--- Start of Given data ---

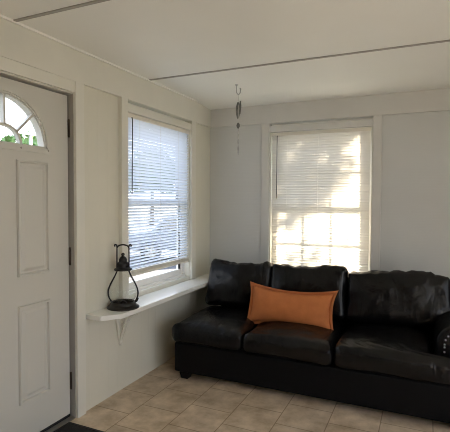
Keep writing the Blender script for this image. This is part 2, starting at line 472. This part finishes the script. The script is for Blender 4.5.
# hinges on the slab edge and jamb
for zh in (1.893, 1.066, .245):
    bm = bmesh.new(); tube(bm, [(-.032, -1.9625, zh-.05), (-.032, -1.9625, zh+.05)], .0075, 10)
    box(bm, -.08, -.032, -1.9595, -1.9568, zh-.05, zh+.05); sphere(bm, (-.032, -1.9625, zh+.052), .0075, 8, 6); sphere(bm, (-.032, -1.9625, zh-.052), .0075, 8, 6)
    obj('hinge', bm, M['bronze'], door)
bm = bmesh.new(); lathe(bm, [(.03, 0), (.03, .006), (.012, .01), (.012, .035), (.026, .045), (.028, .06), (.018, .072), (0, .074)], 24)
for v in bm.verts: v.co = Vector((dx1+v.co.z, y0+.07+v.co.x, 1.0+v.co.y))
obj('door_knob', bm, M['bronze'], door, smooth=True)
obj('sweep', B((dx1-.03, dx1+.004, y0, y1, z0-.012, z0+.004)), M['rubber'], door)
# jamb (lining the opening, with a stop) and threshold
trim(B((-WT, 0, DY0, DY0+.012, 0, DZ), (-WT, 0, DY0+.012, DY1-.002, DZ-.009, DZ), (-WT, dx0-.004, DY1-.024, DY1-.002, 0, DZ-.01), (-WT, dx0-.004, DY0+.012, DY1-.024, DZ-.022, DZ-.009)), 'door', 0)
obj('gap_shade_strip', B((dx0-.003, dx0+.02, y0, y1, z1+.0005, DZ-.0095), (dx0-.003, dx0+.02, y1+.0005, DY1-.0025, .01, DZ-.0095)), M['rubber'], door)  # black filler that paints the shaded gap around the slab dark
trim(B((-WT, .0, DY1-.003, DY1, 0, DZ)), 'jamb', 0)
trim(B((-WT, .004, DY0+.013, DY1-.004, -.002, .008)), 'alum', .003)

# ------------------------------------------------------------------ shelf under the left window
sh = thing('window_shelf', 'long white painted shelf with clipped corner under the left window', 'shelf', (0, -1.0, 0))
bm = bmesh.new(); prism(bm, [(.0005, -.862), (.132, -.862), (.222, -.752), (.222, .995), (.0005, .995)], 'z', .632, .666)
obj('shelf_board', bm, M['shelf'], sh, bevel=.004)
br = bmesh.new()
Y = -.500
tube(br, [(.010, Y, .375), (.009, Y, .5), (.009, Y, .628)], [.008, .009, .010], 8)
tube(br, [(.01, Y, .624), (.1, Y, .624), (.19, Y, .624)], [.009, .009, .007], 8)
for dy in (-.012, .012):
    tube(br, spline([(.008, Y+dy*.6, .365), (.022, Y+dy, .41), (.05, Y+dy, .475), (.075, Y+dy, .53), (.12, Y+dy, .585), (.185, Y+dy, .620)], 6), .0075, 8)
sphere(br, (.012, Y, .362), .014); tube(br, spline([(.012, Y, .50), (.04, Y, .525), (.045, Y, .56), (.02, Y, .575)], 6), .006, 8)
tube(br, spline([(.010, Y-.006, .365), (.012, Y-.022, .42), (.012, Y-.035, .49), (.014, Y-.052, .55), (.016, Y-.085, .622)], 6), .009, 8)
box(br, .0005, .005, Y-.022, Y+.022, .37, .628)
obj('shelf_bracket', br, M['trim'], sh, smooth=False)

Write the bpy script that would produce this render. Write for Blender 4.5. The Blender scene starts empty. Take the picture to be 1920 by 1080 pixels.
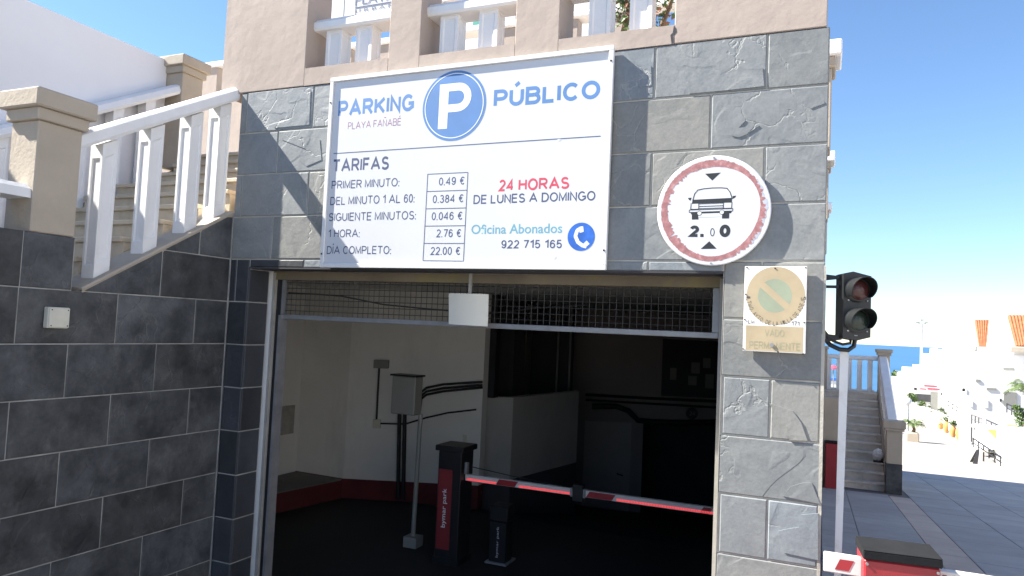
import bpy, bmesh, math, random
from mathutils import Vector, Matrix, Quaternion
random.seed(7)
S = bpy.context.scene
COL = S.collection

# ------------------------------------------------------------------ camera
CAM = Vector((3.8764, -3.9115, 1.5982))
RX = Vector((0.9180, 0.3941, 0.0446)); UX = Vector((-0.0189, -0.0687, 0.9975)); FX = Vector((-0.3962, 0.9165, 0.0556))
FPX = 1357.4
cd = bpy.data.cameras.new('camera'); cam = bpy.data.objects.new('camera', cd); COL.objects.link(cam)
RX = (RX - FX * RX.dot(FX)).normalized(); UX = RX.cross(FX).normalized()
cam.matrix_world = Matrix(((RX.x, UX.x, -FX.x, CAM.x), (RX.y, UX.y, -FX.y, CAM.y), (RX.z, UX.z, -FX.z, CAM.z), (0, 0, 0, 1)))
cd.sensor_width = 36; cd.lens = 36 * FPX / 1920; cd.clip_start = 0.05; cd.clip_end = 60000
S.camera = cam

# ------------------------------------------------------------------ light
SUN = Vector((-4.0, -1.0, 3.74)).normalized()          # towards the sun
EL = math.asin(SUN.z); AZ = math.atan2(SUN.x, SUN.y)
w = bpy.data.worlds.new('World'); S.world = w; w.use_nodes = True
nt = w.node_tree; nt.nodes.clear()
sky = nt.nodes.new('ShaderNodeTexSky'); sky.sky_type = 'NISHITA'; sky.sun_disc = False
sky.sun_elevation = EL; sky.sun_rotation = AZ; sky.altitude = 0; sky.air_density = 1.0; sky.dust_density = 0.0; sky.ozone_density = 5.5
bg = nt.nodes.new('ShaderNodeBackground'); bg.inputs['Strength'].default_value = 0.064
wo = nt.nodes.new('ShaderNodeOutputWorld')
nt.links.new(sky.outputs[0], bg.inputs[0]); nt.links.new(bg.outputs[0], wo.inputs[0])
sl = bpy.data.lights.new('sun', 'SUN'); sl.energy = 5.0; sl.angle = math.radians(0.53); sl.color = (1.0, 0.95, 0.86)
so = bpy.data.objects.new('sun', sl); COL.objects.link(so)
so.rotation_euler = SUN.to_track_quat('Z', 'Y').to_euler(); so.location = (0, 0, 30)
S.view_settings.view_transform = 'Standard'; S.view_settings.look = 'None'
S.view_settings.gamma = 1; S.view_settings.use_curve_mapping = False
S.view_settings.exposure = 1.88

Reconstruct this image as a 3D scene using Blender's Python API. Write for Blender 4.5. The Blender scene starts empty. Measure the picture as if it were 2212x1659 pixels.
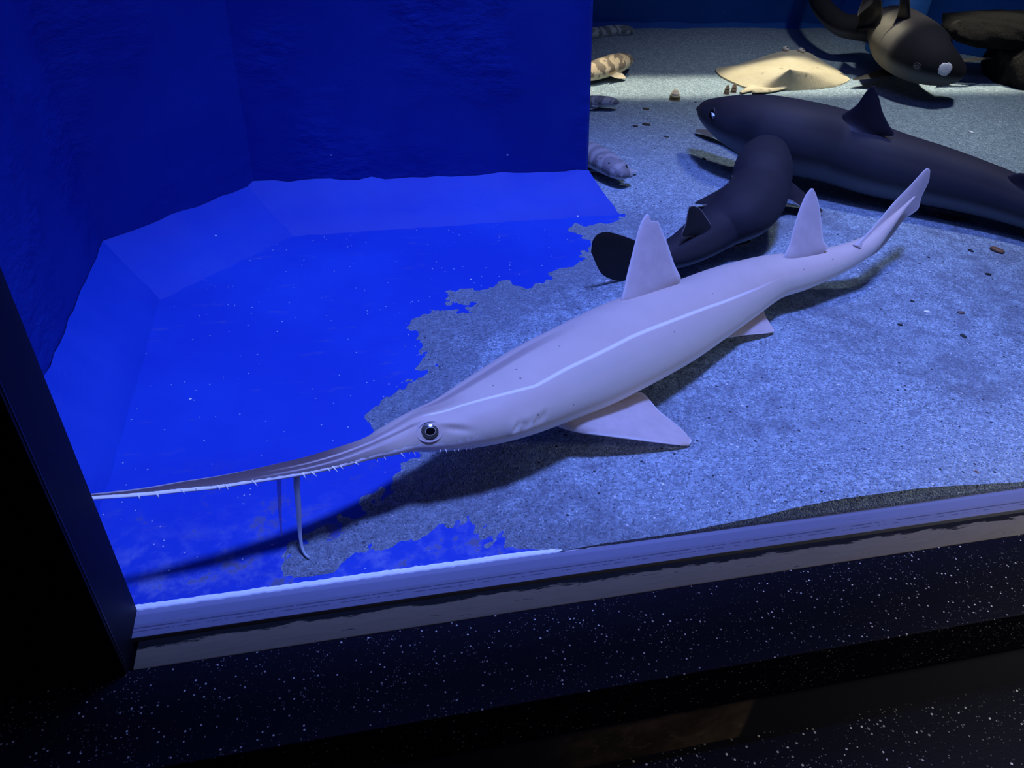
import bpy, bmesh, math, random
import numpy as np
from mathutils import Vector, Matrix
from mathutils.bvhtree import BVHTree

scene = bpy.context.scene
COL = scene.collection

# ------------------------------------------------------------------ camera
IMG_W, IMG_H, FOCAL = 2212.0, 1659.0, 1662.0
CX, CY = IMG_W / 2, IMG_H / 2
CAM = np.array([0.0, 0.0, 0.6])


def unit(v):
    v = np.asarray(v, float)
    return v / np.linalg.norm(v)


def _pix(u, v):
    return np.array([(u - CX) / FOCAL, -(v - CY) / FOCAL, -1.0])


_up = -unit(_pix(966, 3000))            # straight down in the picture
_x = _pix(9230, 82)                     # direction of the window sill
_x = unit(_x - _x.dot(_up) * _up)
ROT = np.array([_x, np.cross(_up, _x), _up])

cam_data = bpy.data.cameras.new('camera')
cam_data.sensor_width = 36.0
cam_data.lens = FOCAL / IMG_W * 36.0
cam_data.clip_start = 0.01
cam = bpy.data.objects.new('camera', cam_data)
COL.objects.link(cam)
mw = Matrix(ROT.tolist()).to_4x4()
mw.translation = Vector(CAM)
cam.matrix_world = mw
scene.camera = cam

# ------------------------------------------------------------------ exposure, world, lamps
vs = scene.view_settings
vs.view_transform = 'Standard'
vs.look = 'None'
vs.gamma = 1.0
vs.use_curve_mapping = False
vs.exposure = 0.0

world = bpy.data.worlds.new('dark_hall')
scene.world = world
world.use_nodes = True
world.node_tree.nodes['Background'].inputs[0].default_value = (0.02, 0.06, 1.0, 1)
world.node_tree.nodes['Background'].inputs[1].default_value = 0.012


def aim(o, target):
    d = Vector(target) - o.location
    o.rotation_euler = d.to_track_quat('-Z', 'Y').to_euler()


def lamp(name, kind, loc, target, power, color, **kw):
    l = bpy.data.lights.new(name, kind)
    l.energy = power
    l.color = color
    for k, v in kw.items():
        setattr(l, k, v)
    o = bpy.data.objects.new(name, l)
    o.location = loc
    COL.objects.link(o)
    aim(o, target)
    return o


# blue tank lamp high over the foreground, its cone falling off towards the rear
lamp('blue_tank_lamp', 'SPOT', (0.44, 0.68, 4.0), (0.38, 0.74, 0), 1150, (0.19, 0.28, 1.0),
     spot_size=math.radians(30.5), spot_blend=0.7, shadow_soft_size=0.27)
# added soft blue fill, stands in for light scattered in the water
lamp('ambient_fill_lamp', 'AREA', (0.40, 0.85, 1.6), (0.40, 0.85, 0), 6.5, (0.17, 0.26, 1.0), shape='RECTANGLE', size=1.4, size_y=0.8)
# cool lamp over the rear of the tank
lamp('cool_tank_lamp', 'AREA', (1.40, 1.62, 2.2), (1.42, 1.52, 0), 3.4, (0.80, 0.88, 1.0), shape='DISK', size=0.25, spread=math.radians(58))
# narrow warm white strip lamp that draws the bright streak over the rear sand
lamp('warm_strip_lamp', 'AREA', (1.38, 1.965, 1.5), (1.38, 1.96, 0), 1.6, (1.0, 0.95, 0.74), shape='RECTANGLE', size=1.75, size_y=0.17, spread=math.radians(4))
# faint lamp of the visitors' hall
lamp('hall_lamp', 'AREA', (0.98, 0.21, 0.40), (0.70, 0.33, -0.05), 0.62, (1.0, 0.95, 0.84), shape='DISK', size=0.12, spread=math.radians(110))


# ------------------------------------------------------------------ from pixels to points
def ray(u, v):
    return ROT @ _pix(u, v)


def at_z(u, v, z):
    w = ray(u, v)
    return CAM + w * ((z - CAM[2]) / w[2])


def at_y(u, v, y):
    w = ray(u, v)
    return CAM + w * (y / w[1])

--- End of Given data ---

## Work required
Only the lines from the start of the records through the line containing "-.002, .008)), 'alum', .003)" should be repeated, word for word, with the pictures left out.

## Exercise result
Keep writing the Blender script for this image. This is part 2, starting at line 472. This part finishes the script. The script is for Blender 4.5.
# hinges on the slab edge and jamb
for zh in (1.893, 1.066, .245):
    bm = bmesh.new(); tube(bm, [(-.032, -1.9625, zh-.05), (-.032, -1.9625, zh+.05)], .0075, 10)
    box(bm, -.08, -.032, -1.9595, -1.9568, zh-.05, zh+.05); sphere(bm, (-.032, -1.9625, zh+.052), .0075, 8, 6); sphere(bm, (-.032, -1.9625, zh-.052), .0075, 8, 6)
    obj('hinge', bm, M['bronze'], door)
bm = bmesh.new(); lathe(bm, [(.03, 0), (.03, .006), (.012, .01), (.012, .035), (.026, .045), (.028, .06), (.018, .072), (0, .074)], 24)
for v in bm.verts: v.co = Vector((dx1+v.co.z, y0+.07+v.co.x, 1.0+v.co.y))
obj('door_knob', bm, M['bronze'], door, smooth=True)
obj('sweep', B((dx1-.03, dx1+.004, y0, y1, z0-.012, z0+.004)), M['rubber'], door)
# jamb (lining the opening, with a stop) and threshold
trim(B((-WT, 0, DY0, DY0+.012, 0, DZ), (-WT, 0, DY0+.012, DY1-.002, DZ-.009, DZ), (-WT, dx0-.004, DY1-.024, DY1-.002, 0, DZ-.01), (-WT, dx0-.004, DY0+.012, DY1-.024, DZ-.022, DZ-.009)), 'door', 0)
obj('gap_shade_strip', B((dx0-.003, dx0+.02, y0, y1, z1+.0005, DZ-.0095), (dx0-.003, dx0+.02, y1+.0005, DY1-.0025, .01, DZ-.0095)), M['rubber'], door)  # black filler that paints the shaded gap around the slab dark
trim(B((-WT, .0, DY1-.003, DY1, 0, DZ)), 'jamb', 0)
trim(B((-WT, .004, DY0+.013, DY1-.004, -.002, .008)), 'alum', .003)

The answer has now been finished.